Mélanges and other types of block-in-matrix formations in the Cantabrian Zone (Variscan Orogen,northwest Spain): origin and significance

Block-in-matrix formations in the Variscan foreland of Spain (Cantabrian Zone) occur in two different geological settings. The major block-in-matrix formations are mélanges, which appear as carpets beneath or ahead of submarine thrust systems. These mélanges may reach up to kilometric thickness and are mostly composed of broken formations (boudinaged sequences) of late Carboniferous age and scattered ‘exotic’ blocks derived from older Palaeozoic formations. Moreover, the mélanges in the Cantabrian Zone also include subordinate debris flow deposits with a chaotic block-in-matrix fabric (olistostromes). The source of the mélange blocks was the front of advancing nappes, chiefly the upper part of the nappe stacks. Therefore, the Cantabrian mélanges are interpreted as originated through submarine sliding and slumping associated with steep slopes at the orogenic front. The different types of rock bodies of these mélanges may be related to the degree of lithification of the sediments or rocks during slumping. So, broken formations are boudinaged sequences where the boudins or blocks resulted from extensional faults developed in lithified or semilithified limestones and sandstones, whereas the unlithified muddy matrix underwent continuous deformation. The scattered ‘exotic’ blocks ranging in age from early Cambrian to early Carboniferous were incorporated into the mélanges as individual blocks from competent well-lithified formations, originally located in the lower part of the nappe stacks.
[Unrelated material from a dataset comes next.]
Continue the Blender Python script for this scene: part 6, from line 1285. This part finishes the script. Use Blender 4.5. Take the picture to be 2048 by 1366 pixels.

Although the Cantabrian Zone mélanges include olistostromic intervals, most of the olistostromes of this zone occur in a different geological setting. They are usually intercalated in the normal marine deposits of the Variscan foreland basin and, in contrast to the mélanges, they are mostly related to the margins of carbonate platforms, ahead of moving nappes. Finally, other instances of olistostromes are related to slopes generated by limb rotation of growth folds, which developed on submarine wedge-top successions.